Wall St.’s Biggest Bonuses Go to Not-So-Big Names

Last Friday the season finale aired to Bonus Watch. Here’s the deal. Jamie Dimon gets $17 million for presiding over JP Morgan’s bungee-jump rebound during 2009. Lloyd Blankfein gets $9 million for doing “God’s work” at Goldman Sachs. Personally, I think their show should be named Lost, but the title is taken.

I keep reading the word “restraint” in reference to their bonuses. Blankfein received $68.7 million in 2007, which makes $9 million a rounding error according to the Excel spreadsheets they run at 85 Broad Street in Manhattan. I take issue with the word “restraint” and say the following: “Hey, Lloyd, I ran the numbers on God’s work. Nine million dollars pay one year of wages for 257 priests.”

Ordinarily, I don’t care how much members of the brass make. Success is a beautiful thing, right? And make no mistake. Dimon, Blankfein, and the others have tough jobs. Running a Wall Street institution strikes me as an experience akin to sitting on a colony of mutant hornets with double-barreled stingers. But let’s not confuse Wall Street’s 2009 earnings with brilliant strategic vision. The companies would not be standing without taxpayer-funded rescues.

We’re still getting to the bottom of leverage run amok. But there is no question about one gross miscalculation. Wall Street’s captains, as they considered 2009 compensation, underestimated Main Street’s fury—the white-hot anger over taxpayer-funded bonuses while unemployment hovers around 10 percent. Now, financiers will pay for their insensitivity many times over.

We’re already seeing the potential costs in proposed legislation: $120 billion in levies; an end to private equity investments; an end to prop desks; 50 percent taxes on bonuses; and the beatings go on. The punishments, whatever form they take, will change the business models of our financial institutions forever. I hope for the better. The jury is out.

Isn’t the real issue trust? The government can penalize Wall Street all day long. Hey, it’s what nations do to North Korea. But economic sanctions, however severe, won’t change the way Americans feel. Wall Street’s CEOs seem indifferent to the financial duress many Americans are suffering. Can we ever trust them with our money again?

Before and after Bonus Watch last weekend, I spent time with Bill Binnie who is running in New Hampshire’s Republican primary for the US Senate. Bill understands both financial circles and the need for jobs. I asked him if there is any way for Wall Street to recoup our nation’s trust. He came back with the best idea I’ve heard yet.

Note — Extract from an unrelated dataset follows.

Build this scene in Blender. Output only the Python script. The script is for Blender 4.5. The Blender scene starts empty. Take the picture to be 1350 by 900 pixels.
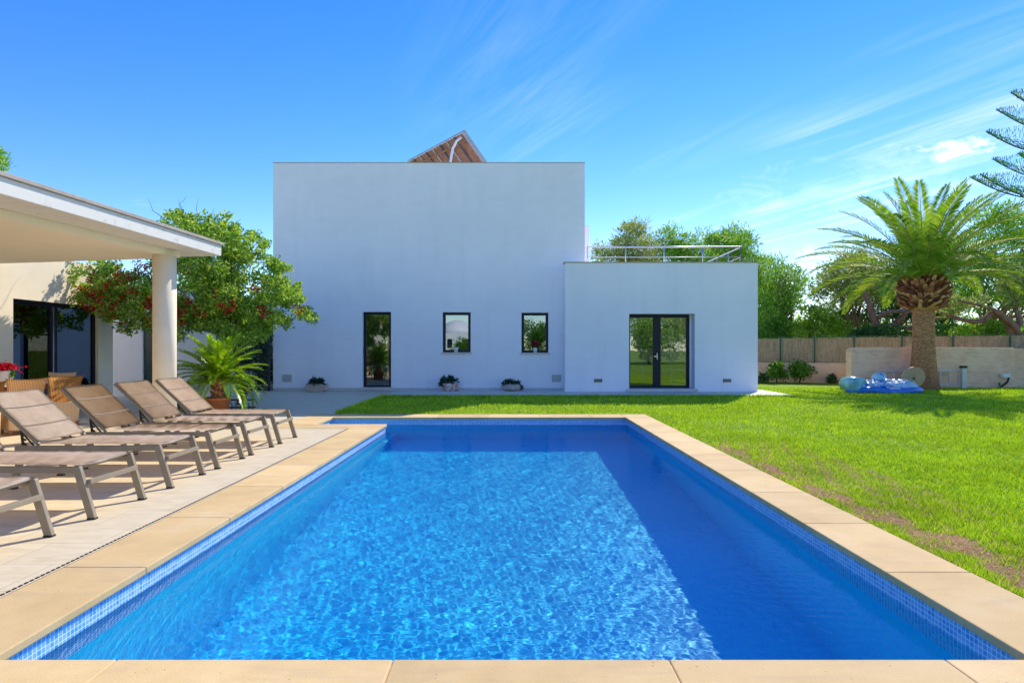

Bill suggested that bankers donate their bonuses to rehabilitation centers for wounded members of the armed forces—in New Hampshire and elsewhere. Too many of our soldiers, many of them kids, are coming home minus their limbs, minus their eyes. Many of them suffer traumas that will govern their lives forever. The need for care, regrettably, is outstripping the supply.

I like Bill’s idea. It’s good for our soldiers. And frankly, it’s great for our economic health if bankers rejoin us on planet earth. I hope his idea gains traction in New Hampshire and beyond.

So, Wall Street, instead of unleashing all your spokes-thugs and lobbyists on DC. Instead of pretending your 2009 bonuses show restraint. Instead of ignoring your huge payments to non-CEOs. Why don’t you shut up and cut checks to our wounded vets? And don’t namby-pamby us with lame excuses about taking payment in shares. That’s a croc.